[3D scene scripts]

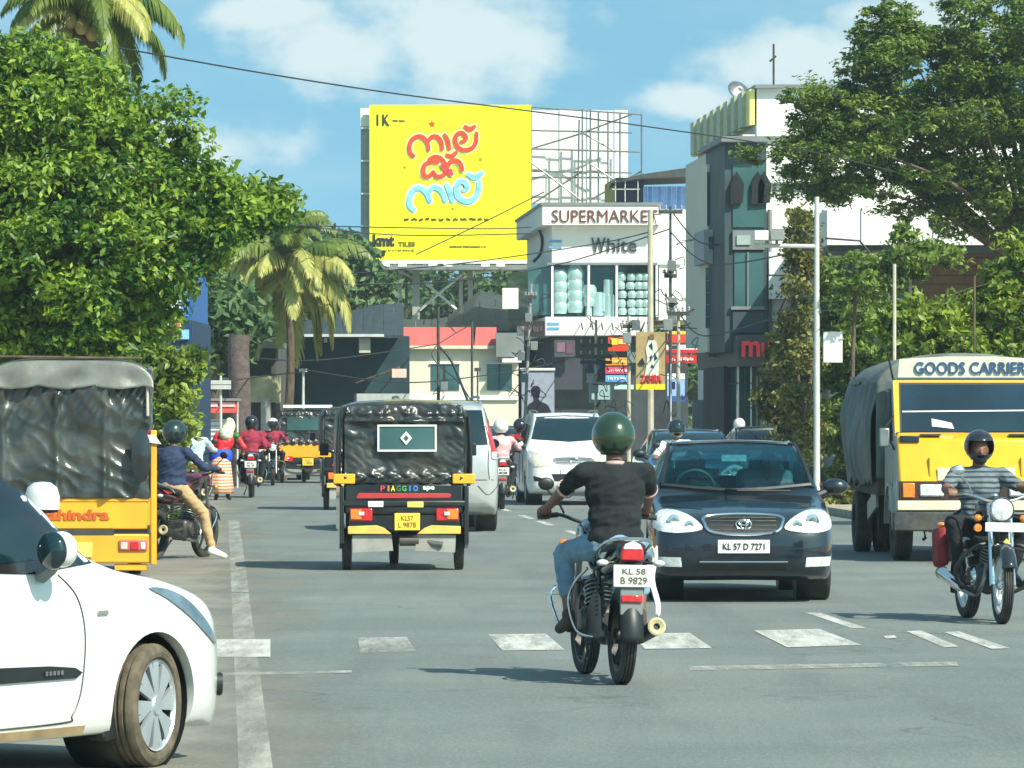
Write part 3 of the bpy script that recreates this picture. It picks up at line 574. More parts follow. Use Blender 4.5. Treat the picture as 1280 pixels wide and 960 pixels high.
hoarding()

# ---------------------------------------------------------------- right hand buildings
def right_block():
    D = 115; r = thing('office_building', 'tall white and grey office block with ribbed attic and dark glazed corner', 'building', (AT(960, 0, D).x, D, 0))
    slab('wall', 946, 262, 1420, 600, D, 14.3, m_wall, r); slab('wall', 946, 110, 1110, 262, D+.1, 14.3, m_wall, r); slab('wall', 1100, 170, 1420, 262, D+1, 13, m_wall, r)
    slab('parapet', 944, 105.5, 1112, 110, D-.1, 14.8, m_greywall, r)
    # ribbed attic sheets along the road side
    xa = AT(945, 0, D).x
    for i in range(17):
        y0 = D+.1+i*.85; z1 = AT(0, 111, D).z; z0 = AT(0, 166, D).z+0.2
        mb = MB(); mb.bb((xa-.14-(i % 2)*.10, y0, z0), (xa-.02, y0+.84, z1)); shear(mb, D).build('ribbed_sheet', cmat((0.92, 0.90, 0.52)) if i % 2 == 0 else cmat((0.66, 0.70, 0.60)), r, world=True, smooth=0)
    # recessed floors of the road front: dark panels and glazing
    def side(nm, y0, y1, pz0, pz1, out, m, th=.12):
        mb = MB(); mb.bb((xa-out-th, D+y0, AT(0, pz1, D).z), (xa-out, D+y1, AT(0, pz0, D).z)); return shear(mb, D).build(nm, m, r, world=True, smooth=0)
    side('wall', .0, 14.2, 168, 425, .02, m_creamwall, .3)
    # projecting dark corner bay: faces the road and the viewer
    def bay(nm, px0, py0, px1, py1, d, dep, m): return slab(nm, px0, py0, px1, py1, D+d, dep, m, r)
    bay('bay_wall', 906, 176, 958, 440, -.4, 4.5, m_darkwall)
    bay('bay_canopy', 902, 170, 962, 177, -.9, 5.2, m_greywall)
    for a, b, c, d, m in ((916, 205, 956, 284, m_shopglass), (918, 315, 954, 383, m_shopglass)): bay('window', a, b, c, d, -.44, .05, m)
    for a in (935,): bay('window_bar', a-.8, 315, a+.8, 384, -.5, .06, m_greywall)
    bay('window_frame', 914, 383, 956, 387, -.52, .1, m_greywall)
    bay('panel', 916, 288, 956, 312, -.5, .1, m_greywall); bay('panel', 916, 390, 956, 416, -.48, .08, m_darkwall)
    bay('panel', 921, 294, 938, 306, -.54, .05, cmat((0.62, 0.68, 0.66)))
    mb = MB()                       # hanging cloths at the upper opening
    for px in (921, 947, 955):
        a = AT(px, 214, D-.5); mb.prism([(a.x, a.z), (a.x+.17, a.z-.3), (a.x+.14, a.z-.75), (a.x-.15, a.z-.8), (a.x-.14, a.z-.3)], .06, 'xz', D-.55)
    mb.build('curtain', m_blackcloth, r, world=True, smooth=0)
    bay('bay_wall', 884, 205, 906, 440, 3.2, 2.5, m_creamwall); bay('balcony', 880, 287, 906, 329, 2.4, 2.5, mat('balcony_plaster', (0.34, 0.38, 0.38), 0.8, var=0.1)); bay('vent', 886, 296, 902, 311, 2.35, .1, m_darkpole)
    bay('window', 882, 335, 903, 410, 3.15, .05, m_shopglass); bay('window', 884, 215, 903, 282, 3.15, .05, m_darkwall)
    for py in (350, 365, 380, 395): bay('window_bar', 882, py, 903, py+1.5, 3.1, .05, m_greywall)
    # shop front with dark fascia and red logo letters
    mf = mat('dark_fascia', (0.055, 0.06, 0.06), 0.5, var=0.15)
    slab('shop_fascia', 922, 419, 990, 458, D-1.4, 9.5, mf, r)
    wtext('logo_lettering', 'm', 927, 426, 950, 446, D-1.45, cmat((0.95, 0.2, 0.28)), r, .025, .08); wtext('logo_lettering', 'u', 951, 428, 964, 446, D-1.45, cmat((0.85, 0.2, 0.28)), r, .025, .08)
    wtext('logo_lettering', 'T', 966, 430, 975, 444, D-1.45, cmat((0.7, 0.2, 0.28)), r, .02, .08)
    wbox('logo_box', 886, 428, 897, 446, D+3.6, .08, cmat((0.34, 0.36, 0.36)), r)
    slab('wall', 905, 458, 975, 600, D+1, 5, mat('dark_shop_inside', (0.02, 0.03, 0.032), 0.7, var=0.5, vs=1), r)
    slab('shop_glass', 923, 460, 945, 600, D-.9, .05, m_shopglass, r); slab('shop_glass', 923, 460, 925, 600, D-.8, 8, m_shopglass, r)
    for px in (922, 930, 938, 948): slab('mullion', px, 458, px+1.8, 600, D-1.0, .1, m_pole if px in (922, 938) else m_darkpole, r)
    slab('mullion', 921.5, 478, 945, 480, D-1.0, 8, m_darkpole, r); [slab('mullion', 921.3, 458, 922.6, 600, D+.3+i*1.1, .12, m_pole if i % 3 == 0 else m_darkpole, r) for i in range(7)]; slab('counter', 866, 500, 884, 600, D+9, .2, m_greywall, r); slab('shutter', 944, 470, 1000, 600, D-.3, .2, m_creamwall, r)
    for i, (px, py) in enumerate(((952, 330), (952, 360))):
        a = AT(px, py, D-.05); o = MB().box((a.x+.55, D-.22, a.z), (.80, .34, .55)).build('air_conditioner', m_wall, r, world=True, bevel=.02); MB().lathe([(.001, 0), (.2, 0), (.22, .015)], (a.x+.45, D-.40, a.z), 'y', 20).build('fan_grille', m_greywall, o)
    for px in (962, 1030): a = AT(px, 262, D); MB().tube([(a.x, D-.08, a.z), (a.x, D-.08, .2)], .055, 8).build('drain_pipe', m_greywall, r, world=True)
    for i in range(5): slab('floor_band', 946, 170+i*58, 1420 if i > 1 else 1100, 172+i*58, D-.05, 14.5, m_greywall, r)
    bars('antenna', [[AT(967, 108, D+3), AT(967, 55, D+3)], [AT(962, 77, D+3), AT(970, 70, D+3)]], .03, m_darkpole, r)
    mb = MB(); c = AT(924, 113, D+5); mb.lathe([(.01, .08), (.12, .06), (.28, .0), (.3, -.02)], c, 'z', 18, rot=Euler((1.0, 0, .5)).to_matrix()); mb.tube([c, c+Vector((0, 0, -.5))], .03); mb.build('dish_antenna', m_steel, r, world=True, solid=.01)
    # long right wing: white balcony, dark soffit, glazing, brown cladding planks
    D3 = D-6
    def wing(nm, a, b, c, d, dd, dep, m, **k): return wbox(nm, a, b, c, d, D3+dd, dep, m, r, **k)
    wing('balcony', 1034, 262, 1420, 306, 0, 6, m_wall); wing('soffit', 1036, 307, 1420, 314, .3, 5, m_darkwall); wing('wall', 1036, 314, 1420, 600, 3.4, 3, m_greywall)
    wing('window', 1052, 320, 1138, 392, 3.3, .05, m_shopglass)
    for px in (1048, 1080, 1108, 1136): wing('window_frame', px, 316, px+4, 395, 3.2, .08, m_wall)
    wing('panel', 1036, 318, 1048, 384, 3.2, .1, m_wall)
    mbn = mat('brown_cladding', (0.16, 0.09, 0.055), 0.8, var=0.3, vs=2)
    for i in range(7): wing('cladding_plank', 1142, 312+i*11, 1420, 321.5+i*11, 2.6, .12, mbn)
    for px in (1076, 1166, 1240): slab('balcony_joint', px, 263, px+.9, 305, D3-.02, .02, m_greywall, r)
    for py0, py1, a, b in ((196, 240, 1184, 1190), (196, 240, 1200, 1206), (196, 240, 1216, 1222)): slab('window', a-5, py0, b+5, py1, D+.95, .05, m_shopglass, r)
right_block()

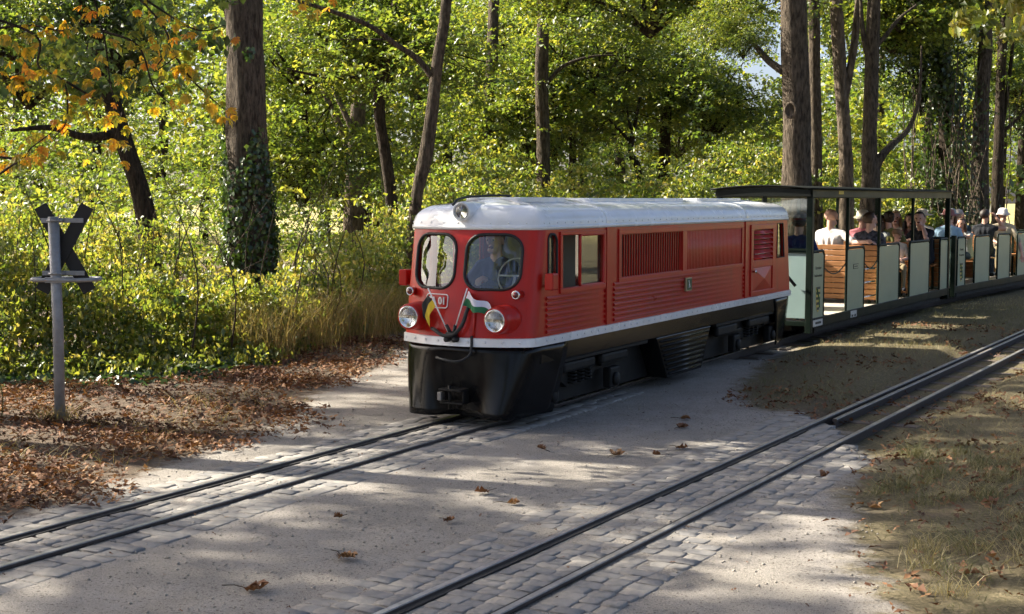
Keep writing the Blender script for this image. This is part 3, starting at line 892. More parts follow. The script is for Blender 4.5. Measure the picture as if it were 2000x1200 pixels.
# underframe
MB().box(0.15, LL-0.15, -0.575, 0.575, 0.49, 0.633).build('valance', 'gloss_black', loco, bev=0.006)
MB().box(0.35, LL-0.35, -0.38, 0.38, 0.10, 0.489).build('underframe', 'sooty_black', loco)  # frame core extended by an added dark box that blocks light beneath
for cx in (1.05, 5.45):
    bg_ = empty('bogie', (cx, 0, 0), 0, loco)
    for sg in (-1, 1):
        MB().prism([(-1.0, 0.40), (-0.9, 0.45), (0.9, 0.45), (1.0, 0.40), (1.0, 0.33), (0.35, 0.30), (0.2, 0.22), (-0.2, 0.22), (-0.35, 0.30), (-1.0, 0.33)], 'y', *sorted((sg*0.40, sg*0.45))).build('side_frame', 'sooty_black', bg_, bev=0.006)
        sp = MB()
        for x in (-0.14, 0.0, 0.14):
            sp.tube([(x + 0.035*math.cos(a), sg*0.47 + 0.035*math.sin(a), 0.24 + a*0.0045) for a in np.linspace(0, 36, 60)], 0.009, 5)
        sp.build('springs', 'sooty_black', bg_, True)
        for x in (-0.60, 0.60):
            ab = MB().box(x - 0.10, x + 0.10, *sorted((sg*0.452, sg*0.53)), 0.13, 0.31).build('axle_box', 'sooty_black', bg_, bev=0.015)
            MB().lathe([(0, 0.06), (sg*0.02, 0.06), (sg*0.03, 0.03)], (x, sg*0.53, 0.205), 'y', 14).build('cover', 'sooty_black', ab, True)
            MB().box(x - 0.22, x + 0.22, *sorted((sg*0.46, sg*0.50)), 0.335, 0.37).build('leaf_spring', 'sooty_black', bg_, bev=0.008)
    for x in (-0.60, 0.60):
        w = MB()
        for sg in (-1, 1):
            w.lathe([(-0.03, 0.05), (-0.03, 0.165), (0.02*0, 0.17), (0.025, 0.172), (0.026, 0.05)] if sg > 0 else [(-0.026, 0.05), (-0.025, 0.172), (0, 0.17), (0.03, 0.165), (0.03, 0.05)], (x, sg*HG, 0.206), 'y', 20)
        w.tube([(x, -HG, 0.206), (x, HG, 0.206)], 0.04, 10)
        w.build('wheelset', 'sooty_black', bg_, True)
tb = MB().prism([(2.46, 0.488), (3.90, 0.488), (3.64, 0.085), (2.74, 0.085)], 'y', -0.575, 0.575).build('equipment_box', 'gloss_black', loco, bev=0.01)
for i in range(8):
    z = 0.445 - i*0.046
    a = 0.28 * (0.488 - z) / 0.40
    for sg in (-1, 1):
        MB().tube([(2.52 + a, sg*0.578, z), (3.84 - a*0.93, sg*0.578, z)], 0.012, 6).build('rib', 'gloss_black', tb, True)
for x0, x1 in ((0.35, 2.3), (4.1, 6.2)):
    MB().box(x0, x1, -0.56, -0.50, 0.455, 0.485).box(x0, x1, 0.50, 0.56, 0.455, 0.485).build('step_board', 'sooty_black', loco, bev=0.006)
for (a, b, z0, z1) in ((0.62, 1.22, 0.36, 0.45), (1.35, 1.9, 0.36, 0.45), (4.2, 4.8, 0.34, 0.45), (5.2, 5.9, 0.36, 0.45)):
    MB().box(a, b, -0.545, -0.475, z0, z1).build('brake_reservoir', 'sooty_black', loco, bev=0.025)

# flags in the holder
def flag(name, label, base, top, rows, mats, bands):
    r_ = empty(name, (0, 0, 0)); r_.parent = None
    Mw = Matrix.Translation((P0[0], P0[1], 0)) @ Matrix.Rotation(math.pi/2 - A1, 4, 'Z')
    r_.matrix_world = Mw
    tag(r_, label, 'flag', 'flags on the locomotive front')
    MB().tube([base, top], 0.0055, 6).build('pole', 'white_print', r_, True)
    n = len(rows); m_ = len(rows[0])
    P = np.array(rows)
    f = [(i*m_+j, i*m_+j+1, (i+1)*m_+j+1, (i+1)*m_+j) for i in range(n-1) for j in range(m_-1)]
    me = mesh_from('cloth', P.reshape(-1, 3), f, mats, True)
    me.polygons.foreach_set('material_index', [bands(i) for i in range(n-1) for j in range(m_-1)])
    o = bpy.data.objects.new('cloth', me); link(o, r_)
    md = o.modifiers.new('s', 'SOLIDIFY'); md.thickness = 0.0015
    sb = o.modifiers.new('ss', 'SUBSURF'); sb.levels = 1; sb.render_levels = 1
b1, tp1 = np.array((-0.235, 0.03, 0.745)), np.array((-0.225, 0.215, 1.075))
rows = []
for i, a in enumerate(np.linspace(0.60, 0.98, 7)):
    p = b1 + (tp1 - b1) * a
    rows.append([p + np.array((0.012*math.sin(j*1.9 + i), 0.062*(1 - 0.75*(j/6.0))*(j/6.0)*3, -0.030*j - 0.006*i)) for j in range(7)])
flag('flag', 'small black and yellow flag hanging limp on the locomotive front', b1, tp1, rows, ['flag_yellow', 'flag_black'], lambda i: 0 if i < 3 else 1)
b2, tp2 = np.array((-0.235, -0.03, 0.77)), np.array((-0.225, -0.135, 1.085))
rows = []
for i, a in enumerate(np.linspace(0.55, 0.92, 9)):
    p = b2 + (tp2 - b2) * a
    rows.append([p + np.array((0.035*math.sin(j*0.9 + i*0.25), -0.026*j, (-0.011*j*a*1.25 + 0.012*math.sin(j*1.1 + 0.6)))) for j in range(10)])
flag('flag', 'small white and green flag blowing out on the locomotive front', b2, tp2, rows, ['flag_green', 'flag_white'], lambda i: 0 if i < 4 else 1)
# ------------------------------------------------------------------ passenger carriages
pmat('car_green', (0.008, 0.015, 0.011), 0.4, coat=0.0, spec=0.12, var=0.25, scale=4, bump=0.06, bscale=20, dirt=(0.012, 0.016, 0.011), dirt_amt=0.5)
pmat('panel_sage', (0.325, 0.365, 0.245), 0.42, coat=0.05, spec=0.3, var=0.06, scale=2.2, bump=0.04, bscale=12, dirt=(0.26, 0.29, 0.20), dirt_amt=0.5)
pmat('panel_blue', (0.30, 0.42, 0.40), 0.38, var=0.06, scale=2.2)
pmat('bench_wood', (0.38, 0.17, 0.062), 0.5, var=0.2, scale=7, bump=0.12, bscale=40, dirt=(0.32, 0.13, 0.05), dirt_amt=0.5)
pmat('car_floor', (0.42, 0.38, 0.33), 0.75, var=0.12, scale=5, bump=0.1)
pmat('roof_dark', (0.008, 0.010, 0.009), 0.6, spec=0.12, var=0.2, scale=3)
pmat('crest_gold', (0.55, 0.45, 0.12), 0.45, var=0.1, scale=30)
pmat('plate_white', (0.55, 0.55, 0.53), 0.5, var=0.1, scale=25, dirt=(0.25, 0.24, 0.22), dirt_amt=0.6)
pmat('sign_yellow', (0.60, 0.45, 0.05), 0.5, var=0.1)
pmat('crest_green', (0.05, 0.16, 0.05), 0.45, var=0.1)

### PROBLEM
Copy out each line of the records where the string "soffit" appears.

### OUTPUT OF THE TASK
    # long right wing: white balcony, dark soffit, glazing, brown cladding planks
    wing('balcony', 1034, 262, 1420, 306, 0, 6, m_wall); wing('soffit', 1036, 307, 1420, 314, .3, 5, m_darkwall); wing('wall', 1036, 314, 1420, 600, 3.4, 3, m_greywall)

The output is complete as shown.